Philosophy Asked by tibaq on October 25, 2021

My question concerns the thesis about the controversial thesis about Ancient Egypt being the origins or the cause of Ancient Greek philosophy.

I understand that the pendulum has swung on this issue several times – my question is what is the current academic consensus (if there is one) on this issue and what is the most relevant literature?

One Answer

An attentive survey of mainstream reference platforms, https://plato.stanford.edu, https://www.iep.utm.edu and https://www.wikipedia.org shows up that the claim that Ancient Greek philosophy was rooted in Ancient Egyptian culture have little substance. The principal support for the claim comes from the humble acknowledgement of Egyptians' aspiration to wisdom and the formative debt owed to them by some leading Greek men of letters and their visits to Egypt. Though the intellectual influence of ancient Egypt on Greek philosophy is manifest by these accounts, it should be clear that they by themselves do not measure up to being the origin or root of Greek philosophy.

An aspect of the ancient conception of philosophy is eloquently characterised by Pierre Hadot. According to Hadot, philosophy, in contrast to the contemporary view as an academic discipline, was a spiritual exercise (in a broad non-religious sense) consisting in learning to live, learning to dialogue, learning to die and learning how to read (see his Philosophy as a Way of Life: Spiritual Exercises from Socrates to Foucault, Blackwell, 1995, pp. 81–125). Hence, an ancient philosopher was the one who used to live philosophically, "sculpting one's own statue", quite unlike the contemporary scholar of philosophical discourse and theories. However, focusing only on this aspect misses another aspect which would give rise to philosophy and science as we know these endeavours today.

Another survey of the above mentioned platforms, beginning with Thales, will lay this second aspect bare, which was almost absent in the ancient Egyptian thought, whose traces were blended with supernatural or mythological elements (e.g., the god Atum, the goddess Ma'at), if there were at all. Furthermore, the first aspect was shaped by this second one in the Greek context, and its links to the Egyptian sages remain tenuous. There has not been any solid analysis that argues for a continuity between the Egyptian thought of wisdom and Greek philosophy.

Beyond any doubt, the Ancient Greeks had borrowed a lot from the peoples of other lands — Egypt, Mesopotamia, Persia ... Nonetheless, it is to downplay the originality of the brilliant leap that took place in Hellenic world, starting up in Asia Minor, to hold that it is a "stolen legacy". A helpful comparison can be the deeply incisive difference between the Egyptian employment of geometry and the theoretical character it took on in the Greek terrain.

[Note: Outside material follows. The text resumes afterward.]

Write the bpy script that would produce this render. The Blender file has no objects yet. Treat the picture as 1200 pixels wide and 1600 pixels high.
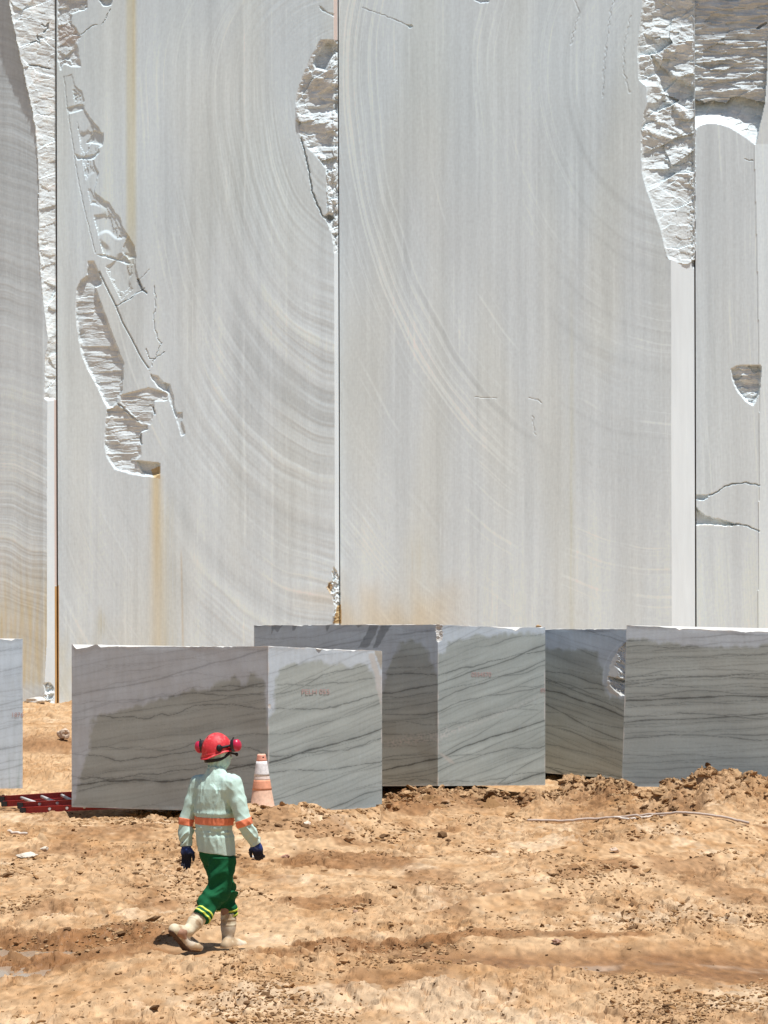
import bpy, bmesh, math, random
import numpy as np
from mathutils import Vector, Matrix

random.seed(7)
rng = np.random.default_rng(11)
SC = bpy.context.scene
COL = SC.collection

# ---------------------------------------------------------------- camera, sky, sun, exposure
EYE = 2.5            # camera height above the mud where the worker walks
F = 3300.0           # focal length in pixels of the 1200 x 1600 photograph
CX, HOR = 600.0, 1000.0
cam = bpy.data.cameras.new('camera')
cam_o = bpy.data.objects.new('camera', cam)
COL.objects.link(cam_o)
cam_o.location = (0, 0, EYE)
cam_o.rotation_euler = (math.radians(90), 0, 0)
cam.sensor_fit = 'VERTICAL'
cam.sensor_height = 24.0
cam.lens = 24.0 * F / 1600.0
cam.shift_y = (HOR - 800.0) / 1600.0
cam.clip_start = 0.1
cam.clip_end = 1000.0
SC.camera = cam_o

SUN_EL, SUN_AZ = math.radians(74.0), math.radians(50.0)      # azimuth from behind the camera towards its right
SUN = Vector((math.cos(SUN_EL) * math.sin(SUN_AZ), -math.cos(SUN_EL) * math.cos(SUN_AZ), math.sin(SUN_EL)))
world = bpy.data.worlds.new('World')
SC.world = world
world.use_nodes = True
wn = world.node_tree.nodes
sky = wn.new('ShaderNodeTexSky')
sky.sky_type = 'NISHITA'
sky.sun_disc = False
sky.sun_elevation = SUN_EL
sky.sun_rotation = math.pi - SUN_AZ
bg = wn['Background']
bg.inputs['Strength'].default_value = 0.065
world.node_tree.links.new(sky.outputs['Color'], bg.inputs['Color'])
sl = bpy.data.lights.new('sun', 'SUN')
sl.energy = 4.7
sl.angle = math.radians(0.53)
sl.color = (1.0, 0.985, 0.96)
so = bpy.data.objects.new('sun', sl)
COL.objects.link(so)
so.rotation_euler = SUN.to_track_quat('Z', 'Y').to_euler()
SC.view_settings.view_transform = 'Standard'
SC.view_settings.look = 'None'
SC.view_settings.exposure = 0.28
SC.view_settings.gamma = 1.0
SC.view_settings.use_curve_mapping = False
SC.cycles.max_bounces = 6
SC.cycles.diffuse_bounces = 4


# ---------------------------------------------------------------- numpy noise
def _h(ix, iy, iz, seed):
    h = (ix.astype(np.uint32) * np.uint32(374761393) + iy.astype(np.uint32) * np.uint32(668265263)
         + iz.astype(np.uint32) * np.uint32(2147483647 - 58) + np.uint32((seed * 1274126177) & 0xffffffff))
    h = (h ^ (h >> np.uint32(13))) * np.uint32(1274126177)
    h = h ^ (h >> np.uint32(16))
    return h


_G2 = np.array([[math.cos(a), math.sin(a)] for a in np.arange(32) * 2 * math.pi / 32], np.float32)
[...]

Whether or not one is congenial to Hegelian philosophy, the following passage from his Encyclopaedia Logic (§108, Hackett, 1991) is quite illuminating to have an overall view of this historical transformation:

They [Greeks] raised the question, for instance, [of] whether one grain of wheat can make a heap of wheat, or whether the plucking of one hair from the tail of a horse makes it a bald-tail. Regarding the nature of quantity as an indifferent and external determinacy of being, we are, at first, inclined to answer those questions in the negative. Nevertheless, we must soon concede that this indifferent increasing or decreasing also has a limit, and that a point in the process is finally reached where, through the continued adding of just one grain of wheat at a time, a heap of wheat results, and through the continued plucking of just one hair at a time we have a bald-tail.